Filling the dual roles - for Packer fans to understand - a hybrid of Mike McCarthy and Ted Thompson: "It's similar. I'm involved heavily with the player selection for the team and the coaching selection for the team. We have coaches just like other sports do.

"Just like the Packers and Brewers, it starts at the top, right. Everybody underneath has to understand their roles and their responsibilities. You try to pick the right people for those roles and responsibilities, because they affect to a great deal how the players perform."

Cadel Evans, the key signing: We were looking for a quarterback, and we didn't have one at the time. We wanted to get in the Tour and you have to have one if you're going to get selected. We started looking around in the marketplace to see which athletes were available for 2010, the contracts that were free and Cadel's name came up. That's how I approached Cadel.

We needed somebody and he needed somebody, too. He needed a new home. He needed to change teams and he had other options but he wanted to try it with us.

Twenty one stages, 21 game days: "I'm in the race car and John Lelangue is the sports director. He establishes the plan going into the race, before the race starts. What's plan A. As the race gets started, then I get involved with plan B, C, D and F.

"We're constantly changing strategies based on events that are happening in the race. Unlike football and baseball where you're playing against one team at a time, we're playing against 21 other teams at the same time. So there are multiple strategies going on with other teams.

"One of the things, if I'm good at something, I'm good at reading the race, I think, and trying to understand what the other people are trying to do and trying to take advantage of that.

"I'm in that space on a daily basis. It's something I enjoy and something I know."

Drawn from Milwaukee to compete with the best in the world: "I was in a good spot. I had some talent and some good work ethics and the combination of all that put me there into the Olympic family at 20. That was my first real taste of elite sports, and I became addicted to it to a certain degree.
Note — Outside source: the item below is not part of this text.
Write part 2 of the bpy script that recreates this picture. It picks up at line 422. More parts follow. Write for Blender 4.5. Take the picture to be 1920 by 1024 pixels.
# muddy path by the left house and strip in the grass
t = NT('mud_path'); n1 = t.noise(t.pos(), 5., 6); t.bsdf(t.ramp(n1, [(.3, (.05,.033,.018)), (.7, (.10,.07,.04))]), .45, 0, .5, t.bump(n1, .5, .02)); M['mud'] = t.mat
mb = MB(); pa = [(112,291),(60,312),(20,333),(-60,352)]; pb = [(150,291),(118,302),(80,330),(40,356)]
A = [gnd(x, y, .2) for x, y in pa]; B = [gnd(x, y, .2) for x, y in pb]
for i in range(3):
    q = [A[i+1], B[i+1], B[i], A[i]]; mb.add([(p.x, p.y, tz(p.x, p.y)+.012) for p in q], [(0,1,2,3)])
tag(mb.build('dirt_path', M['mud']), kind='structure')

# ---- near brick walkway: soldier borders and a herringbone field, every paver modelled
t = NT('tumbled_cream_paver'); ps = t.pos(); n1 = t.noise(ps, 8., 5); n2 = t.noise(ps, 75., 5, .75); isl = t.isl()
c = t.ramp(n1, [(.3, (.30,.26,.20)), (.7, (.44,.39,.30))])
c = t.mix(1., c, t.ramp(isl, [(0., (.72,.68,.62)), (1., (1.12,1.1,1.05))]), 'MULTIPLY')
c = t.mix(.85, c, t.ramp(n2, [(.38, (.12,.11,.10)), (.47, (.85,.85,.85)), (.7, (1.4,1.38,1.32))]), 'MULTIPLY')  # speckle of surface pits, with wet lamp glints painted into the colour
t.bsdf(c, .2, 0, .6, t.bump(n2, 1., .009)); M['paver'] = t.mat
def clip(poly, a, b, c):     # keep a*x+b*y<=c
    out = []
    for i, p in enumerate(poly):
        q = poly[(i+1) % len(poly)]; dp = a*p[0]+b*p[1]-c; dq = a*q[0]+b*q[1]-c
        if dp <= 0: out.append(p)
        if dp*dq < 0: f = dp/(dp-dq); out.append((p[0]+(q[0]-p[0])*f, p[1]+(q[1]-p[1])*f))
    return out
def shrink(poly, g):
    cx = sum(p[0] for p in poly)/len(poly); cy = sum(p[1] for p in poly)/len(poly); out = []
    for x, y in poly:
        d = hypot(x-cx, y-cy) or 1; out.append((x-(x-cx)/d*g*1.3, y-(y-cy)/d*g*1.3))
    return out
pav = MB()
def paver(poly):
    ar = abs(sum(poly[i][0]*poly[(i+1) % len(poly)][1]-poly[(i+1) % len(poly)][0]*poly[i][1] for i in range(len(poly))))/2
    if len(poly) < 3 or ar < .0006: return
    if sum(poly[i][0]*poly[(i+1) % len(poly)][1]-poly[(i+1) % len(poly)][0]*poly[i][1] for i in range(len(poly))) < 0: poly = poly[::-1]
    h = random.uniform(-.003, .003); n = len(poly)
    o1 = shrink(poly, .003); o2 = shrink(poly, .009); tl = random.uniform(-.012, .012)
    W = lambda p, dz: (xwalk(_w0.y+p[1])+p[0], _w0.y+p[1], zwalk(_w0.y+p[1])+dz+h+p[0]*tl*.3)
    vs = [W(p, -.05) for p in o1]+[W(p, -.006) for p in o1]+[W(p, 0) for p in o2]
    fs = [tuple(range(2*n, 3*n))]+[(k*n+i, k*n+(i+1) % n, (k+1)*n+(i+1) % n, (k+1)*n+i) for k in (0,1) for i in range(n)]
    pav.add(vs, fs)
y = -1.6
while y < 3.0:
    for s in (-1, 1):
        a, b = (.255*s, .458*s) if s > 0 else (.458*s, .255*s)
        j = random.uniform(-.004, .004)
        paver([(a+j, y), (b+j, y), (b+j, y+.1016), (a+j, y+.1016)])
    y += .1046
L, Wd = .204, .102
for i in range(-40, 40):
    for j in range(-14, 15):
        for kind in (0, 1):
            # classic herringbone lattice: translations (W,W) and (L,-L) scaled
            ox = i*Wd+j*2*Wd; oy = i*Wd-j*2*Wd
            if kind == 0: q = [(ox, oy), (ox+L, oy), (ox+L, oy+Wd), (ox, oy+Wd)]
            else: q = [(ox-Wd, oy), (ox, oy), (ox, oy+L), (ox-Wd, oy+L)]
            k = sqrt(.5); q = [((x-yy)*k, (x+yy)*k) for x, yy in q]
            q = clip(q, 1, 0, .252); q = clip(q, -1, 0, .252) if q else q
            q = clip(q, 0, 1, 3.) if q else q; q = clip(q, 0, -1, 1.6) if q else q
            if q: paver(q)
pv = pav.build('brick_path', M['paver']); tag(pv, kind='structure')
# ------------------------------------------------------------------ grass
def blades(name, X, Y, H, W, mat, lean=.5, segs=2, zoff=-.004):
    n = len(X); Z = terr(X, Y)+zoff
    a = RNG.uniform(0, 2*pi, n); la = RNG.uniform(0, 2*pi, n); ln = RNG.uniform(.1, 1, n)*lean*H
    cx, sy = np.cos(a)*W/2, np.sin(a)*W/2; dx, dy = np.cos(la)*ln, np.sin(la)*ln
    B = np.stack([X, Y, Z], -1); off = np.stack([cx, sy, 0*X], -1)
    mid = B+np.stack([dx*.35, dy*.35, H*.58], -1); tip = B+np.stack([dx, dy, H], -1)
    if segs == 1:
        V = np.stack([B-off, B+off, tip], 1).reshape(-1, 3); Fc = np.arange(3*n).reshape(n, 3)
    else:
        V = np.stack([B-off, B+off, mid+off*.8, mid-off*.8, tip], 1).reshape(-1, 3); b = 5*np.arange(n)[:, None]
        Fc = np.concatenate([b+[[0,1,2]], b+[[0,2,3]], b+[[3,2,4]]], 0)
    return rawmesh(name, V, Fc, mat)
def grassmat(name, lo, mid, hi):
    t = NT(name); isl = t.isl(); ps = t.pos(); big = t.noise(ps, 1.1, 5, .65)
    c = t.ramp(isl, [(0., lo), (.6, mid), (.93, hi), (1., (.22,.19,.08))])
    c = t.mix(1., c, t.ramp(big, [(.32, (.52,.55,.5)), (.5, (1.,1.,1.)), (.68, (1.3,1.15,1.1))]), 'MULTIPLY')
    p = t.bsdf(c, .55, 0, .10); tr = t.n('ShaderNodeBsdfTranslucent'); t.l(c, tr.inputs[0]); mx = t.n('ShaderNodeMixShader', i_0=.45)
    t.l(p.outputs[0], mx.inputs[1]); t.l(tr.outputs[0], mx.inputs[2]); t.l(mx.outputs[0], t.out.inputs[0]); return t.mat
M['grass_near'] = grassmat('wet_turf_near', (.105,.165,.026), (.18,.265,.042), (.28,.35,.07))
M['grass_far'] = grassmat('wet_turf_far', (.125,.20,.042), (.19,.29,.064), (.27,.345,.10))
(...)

"I liked the ambience around the Olympics. Then I started discovering, 'hey there's more than the Olympics in cycling, there's this thing called the Tour de France.' I started thinking about that.

I never raced in the Tour de France. I never won a world championship or an Olympic medal but I was around people who did. It gave me the chance to look at sports from a different perspective.

"There are just some people that can get up there and do it and it's nice to be around them when they're getting started in their careers, like working with Lance when he started. And working with George Hincapie and Andy Hampsten and Cadel. They're the best of the best, but yet they still need support to do what they do. I'm lucky that I can be around that."

The pinnacle: "This has got to go down as number one. The reason being the Tour de France is the Super Bowl of our sport, and nothing's bigger, nothing's grander, nothing is more prestigious. It's a pretty easy call. Had we done some other things in the tour and not won it, it wouldn't be quite as significant, but having won it, it's a once in a lifetime opportunity to do something like that and sometimes you never get a second chance."

Pressure at the top: "We have to go back and defend. I went to the Super Bowl with my son, and that was great. The Packers, when they're thinking about their future, they have to go back and defend. That puts you in a different position than trying to get into contention. You're more aware of your responsibilities and more competitive everywhere you race. You have to demonstrate on a regular basis that you're the best.

"I think the pressure is good. We don't win a lot of races, that's not our style, but we're prepared to contend everywhere. If you do that the winning comes where it's supposed to come."